(A block of data)
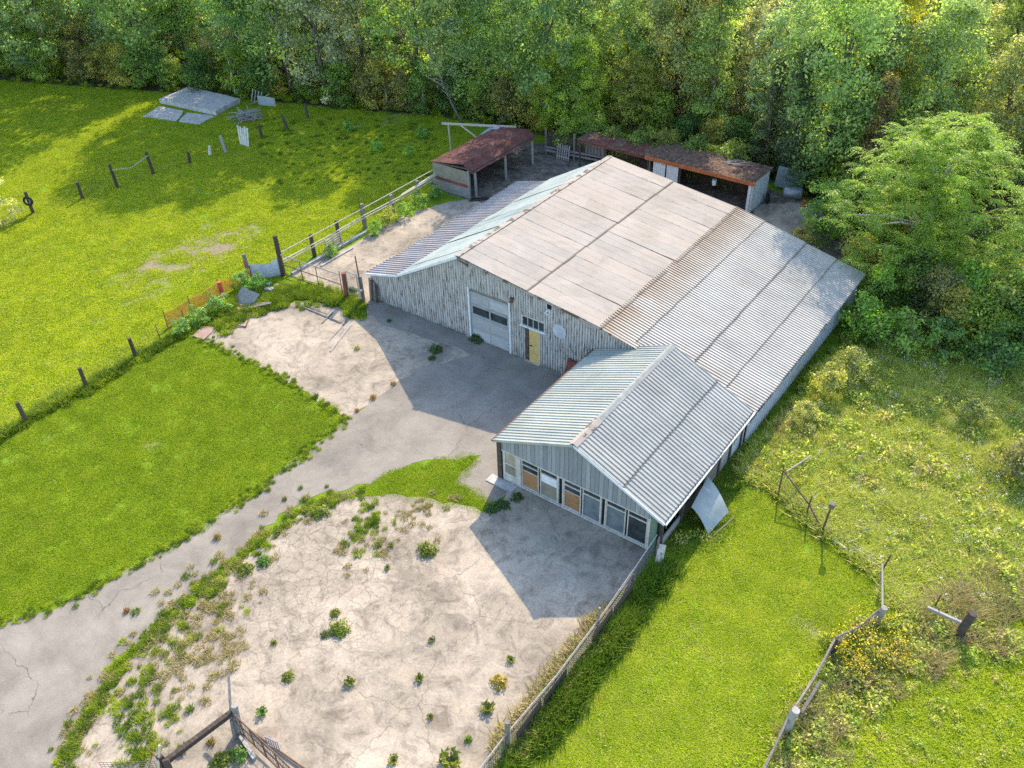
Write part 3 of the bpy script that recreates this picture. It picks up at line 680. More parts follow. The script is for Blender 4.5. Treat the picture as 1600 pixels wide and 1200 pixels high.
# long side facing the lawn: posts, low boarded panels, black sheet painting in the shade of the openings
mb = MB().box((-10.4, 22.75, 0), (-10.32, 30.6, 1.95)); annex.part('shade_sheet', mb, 'black')
for i, y in enumerate((22.8, 24.6, 26.5, 28.1, 29.2, 30.4)): annex.part('side_post', MB().box((-10.12, y, 0), (-9.98, y + .14, 2.02)), 'dark_wood')
for i, (a, b, hh, mt) in enumerate(((22.95, 24.58, .45, 'grey_wood'), (24.75, 26.48, .75, 'dark_wood'), (26.66, 28.08, .85, 'old_wood'), (28.26, 29.18, .9, 'grey_wood'), (29.36, 30.38, 1.0, 'side_tin'))):
    nb = 4
    for k in range(nb): annex.part('side_board', MB().box((-10.1 + .01 * (k % 2), a, .03 + hh * k / nb), (-10.04, b, .02 + hh * (k + .95) / nb)), mt)
    for k in range(5):
        q = a + (b - a) * (k + .5) / 5 + random.uniform(-.1, .1)
        annex.part('hanging_lath', MB().bar((-10.0, q, 1.95), (-9.98 + random.uniform(-.02, .06), q + random.uniform(-.15, .15), random.uniform(.9, 1.5)), .03, .02), 'old_wood')
mb = MB()
for k in range(8): mb.box((-17.86, 22.8 + k * .97, 0), (-17.78, 22.8 + k * .97 + .95, 2.15))
annex.part('side_wall', mb, 'side_tin'); annex.part('back_gable', MB().add([(ax0 + .1, 30.62, 1.9), (axr - .1, 30.62, 1.9), (axp, 30.62, azp - .05)], [(0, 2, 1)]), 'old_wood')
annex.part('door_stone', MB().box((-18.3, 22.0, 0), (-16.9, 22.5, .05)), 'cement')

# ------------------------------------------------------------------ rusty open shed
shed = T('open_shed', 'open-sided cattle shed with rusty red corrugated roof behind the rail fence', 'shed', (-38.3, 48, 0))
sx0, sxr, sxe, sy0, sy1 = -39.9, -37.1, -36.3, 44.1, 51.9
for i in range(8):
    a = sy0 + i * (sy1 - sy0) / 8; dz_ = .02 * math.sin(i * 1.7)
    mb = MB(); corr(mb, (sxr, a, 2.42 + dz_), (0, .975, 0), (sx0 - sxr - .15, 0, -.42), .2, .03, 'sine'); shed.part('roof_sheet', mb, 'rust_roof')
    mb = MB(); corr(mb, (sxr, a, 2.41 + dz_), (0, .975, 0), (sxe - sxr, 0, -.5), .2, .03, 'sine'); shed.part('apron_sheet', mb, 'rust_roof')
shed.part('end_panel', MB().box((sx0, sy0 - .02, 1.0), (-36.75, sy0 + .03, 1.98)), 'khaki'); shed.part('end_panel', MB().box((sx0, sy0 - .03, .0), (-36.75, sy0 + .02, .78)), 'grey_wood')
shed.part('rust_strip', MB().box((sx0, sy0 - .035, .78), (-36.75, sy0 + .02, .99)), 'rust_red'); shed.part('corner_post', MB().box((-36.74, sy0 - .06, 0), (-36.6, sy0 + .1, 2.1)), 'grey_wood')
shed.part('back_boards', MB().box((sx0 - .04, sy0 + .05, 0), (sx0 + .02, sy1, 1.95)), 'dark_wood')
for y in (44.6, 48.13, 51.5): shed.part('post', MB().tube([(-36.45, y, 0), (-36.5, y, 1.98)], .1, 8), 'grey_wood')
shed.part('front_beam', MB().bar((-36.5, sy0, 2.02), (-36.5, sy1, 2.02), .1, .16), 'dark_wood'); shed.part('end_rafter', MB().bar((sx0, sy0 + .05, 1.98), (-36.6, sy0 + .05, 2.2), .08, .12), 'dark_wood')
for k in range(5): shed.part('straw_sill', MB().bar((-36.4 + .1 * k, 43.7 + .1 * k, .12), (-35.6 + .15 * k, 44.6 + .3 * k, .12), .16, .12), 'dark_wood') if k < 2 else None
fr = T('broken_frame', 'broken pale timber frame with a slipped roof board behind the rusty shed', 'frame', (-42.5, 50.5, 0))
a = G(696, 198, 2.2); 
fr.part('post', MB().bar((-43.1, 49.9, 0), (-43.2, 49.9, 2.15), .1, .1), 'pale_wood')
fr.part('top_rail', MB().bar((-43.6, 49.6, 2.25), (-38.6, 52.4, 2.1), .12, .14), 'pale_wood')
fr.part('brace', MB().bar((-42.3, 50.3, 2.15), (-40.6, 50.9, .9), .08, .1), 'pale_wood')
fr.part('slipped_sheet', MB().bar((-39.9, 51.7, 2.15), (-40.4, 50.2, 1.5), .9, .03), 'white_sheet')
fr.part('post', MB().bar((-39.2, 52.3, 0), (-39.2, 52.3, 2.0), .1, .1), 'pale_wood')

# ------------------------------------------------------------------ back fence and orange-trimmed shed
bf = T('board_fence', 'grey board fence along the back of the muddy yard beneath the trees', 'fence', (-33.5, 56, 0))
for i in range(20):
    x = -36.6 + i * .25; yb_ = 53.6 + (x + 36.6) * .12
    bf.part('board', MB().box((x, yb_ - .02, .55 + random.uniform(-.1, .1)), (x + .22, yb_ + .02, 1.6 + random.uniform(-.12, .12))), 'old_wood' if i > 12 else 'dark_wood')
for i in range(3): x = -36.6 + i * 2.4; yb_ = 53.5 + (x + 36.6) * .12; bf.part('post', MB().tube([(x, yb_, 0), (x, yb_, 2.0)], .09, 7), 'old_wood')
for z in (.35, .62): bf.part('rail', MB().bar((-36.7, 53.45, z), (-31.7, 54.05, z), .05, .14), 'grey_wood')
pl = T('pallet', 'weathered slatted hurdle leaning against the back board fence', 'hurdle', (-35.0, 53.3, 0))
for k in range(6): pl.part('slat', MB().bar((-35.4 + k * .2, 53.25, 0), (-35.4 + k * .2, 53.45, 1.15), .1, .025, (0, 1, 0)), 'grey_wood')
for z in (.25, .9): pl.part('rail', MB().bar((-35.5, 53.22 + z * .17, z), (-34.3, 53.22 + z * .17, z), .03, .1), 'grey_wood')
rp = T('rusty_lean_to', 'low dull red rusty metal roof between the board fence and the orange-trimmed shed', 'shed', (-29.4, 54.2, 0))
for i in range(7):
    mb = MB(); corr(mb, (-33.4 + i * .86, 54.7, 2.14), (.86, 0, 0), (0, -1.9, -.03 - .03 * (i % 2)), .2, .03, 'sine'); rp.part('roof_sheet', mb, 'rust_roof' if i % 3 else 'litter_roof')
for x in (-33.2, -30.4, -27.5): rp.part('post', MB().bar((x, 53.0, 0), (x, 53.0, 1.95), .1, .1), 'dark_wood')
rp.part('front_beam', MB().bar((-33.3, 52.9, 1.98), (-27.4, 52.9, 1.98), .06, .14), 'rust_red'); rp.part('back_boards', MB().box((-33.3, 54.6, 0), (-27.4, 54.66, 2.08)), 'dark_wood')
os_ = T('orange_trim_shed', 'low shed with orange fascia and litter-covered roof at the back of the yard', 'shed', (-23.5, 54.4, 0))
oa, ob, of, obk = -27.3, -19.5, 52.75, 55.5
mb = MB(); corr(mb, (oa - .2, obk, 2.3), (ob - oa + .4, 0, 0), (0, of - obk - .25, .05), .2, .03, 'sine'); os_.part('roof', mb, 'litter_roof')
os_.part('fascia', MB().box((oa - .2, of - .28, 2.06), (ob + .2, of - .23, 2.34)), 'orange_paint'); os_.part('fascia_board', MB().box((oa - .2, of - .31, 2.2), (ob + .2, of - .281, 2.36)), 'orange_paint')
os_.part('end_wall', MB().add([(ob, of, 0), (ob, obk, 0), (ob, obk, 2.25), (ob, of, 2.28), (ob - .08, of, 0), (ob - .08, obk, 0), (ob - .08, obk, 2.25), (ob - .08, of, 2.28)], [(0, 1, 2, 3), (7, 6, 5, 4), (0, 3, 7, 4), (1, 5, 6, 2), (3, 2, 6, 7)]), 'white')
os_.part('back_wall', MB().box((oa, obk - .08, 0), (ob - .09, obk, 2.22)), 'dark_wood'); os_.part('end_wall', MB().box((oa, of, 0), (oa + .08, obk - .09, 2.25)), 'old_wood')
os_.part('front_post', MB().box((ob - .28, of - .1, 0), (ob - .1, of + .06, 2.1)), 'white'); os_.part('front_post', MB().box((-24.9, of - .05, 0), (-24.78, of + .07, 2.1)), 'dark_wood')
for i, (a, b) in enumerate(((-26.9, -25.95), (-25.85, -24.95))):
    mb = MB(); corr(mb, (a, of - .08, 2.0), (b - a, 0, 0), (0, 0, -2.0), .16, .025); os_.part('door_sheet', mb, 'white')
lt_ = T('roof_branch', 'bare dead branch lying on the litter-covered shed roof', 'branch', (-22, 54.4, 2.35))
for k in range(7): lt_.part('twig', MB().tube([(-22.6 + .15 * k, 54.2 + .1 * (k % 3), 2.38), (-21.9 + .25 * k, 54.5 + .2 * ((k * 7) % 4 - 1), 2.5 + .05 * (k % 3))], [.025, .008], 5), 'pale_bark')
bk = T('white_bucket', 'white plastic bucket hanging under the roof of the orange-trimmed shed', 'bucket', (-22.3, of + .1, 1.35))
bk.part('shell', MB().tube([(-22.3, of + .1, 1.3), (-22.3, of + .1, 1.68)], [.13, .16], 14), 'white'); bk.part('handle', MB().torus((-22.3, of + .1, 1.72), (0, 1, 0), .14, .01, 16, 4), 'wire')
wsd = T('white_board', 'pale leaning metal sheet beside the end of the orange-trimmed shed', 'metal sheet', (-19.0, 57, 0))
wsd.part('sheet', MB().bar((-19.6, 57.2, 1.0), (-17.7, 57.5, .85), .03, 1.5), 'white_sheet'); wsd.part('prop', MB().bar((-18.6, 57.4, 0), (-18.6, 57.45, 1.4), .08, .08), 'old_wood')
ty = T('old_tyre', 'black worn tyre lying against the white end wall of the back shed', 'tyre', (-19.2, 54.9, 0)); ty.part('tyre', MB().torus((-19.15, 54.9, .34), (1, .3, .25), .28, .11, 20, 8), 'rubber', smooth=True)
tk = T('grey_tank', 'round grey metal tank lying in weeds behind the barn', 'tank', (-18.0, 56.3, 0)); tk.part('drum', MB().tube([(-18.6, 56.2, .42), (-18.5, 56.2, .42), (-17.5, 56.6, .42), (-17.4, 56.64, .42)], [.3, .42, .42, .3], 16), 'steel', smooth=True); tk.part('cradle', MB().box((-18.4, 55.95, 0), (-17.6, 56.75, .1)), 'old_wood')
rd = T('rust_drum', 'small orange-brown rusty can on the ground behind the barn', 'can', (-16.9, 55.6, 0)); rd.part('shell', MB().tube([(-16.9, 55.6, 0), (-16.85, 55.6, .45)], .17, 12), 'orange_paint'); rd.part('rim', MB().torus((-16.85, 55.6, .45), (0, 0, 1), .17, .02, 14, 5), 'rust')

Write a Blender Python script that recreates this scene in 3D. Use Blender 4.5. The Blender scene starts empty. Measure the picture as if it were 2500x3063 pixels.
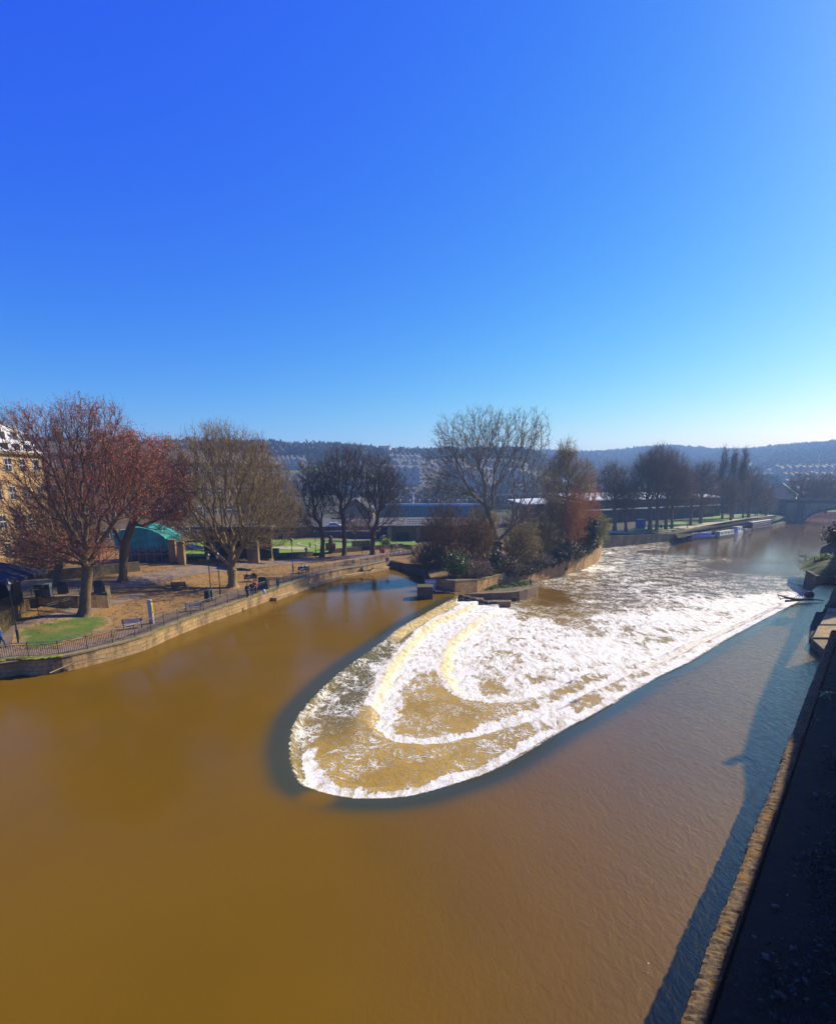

§ **WHAT THE TASK ASKS**
Only the number is wanted: how many lines in the entries above contain the word "script"?

§ **RESULT OF THIS TASK**
2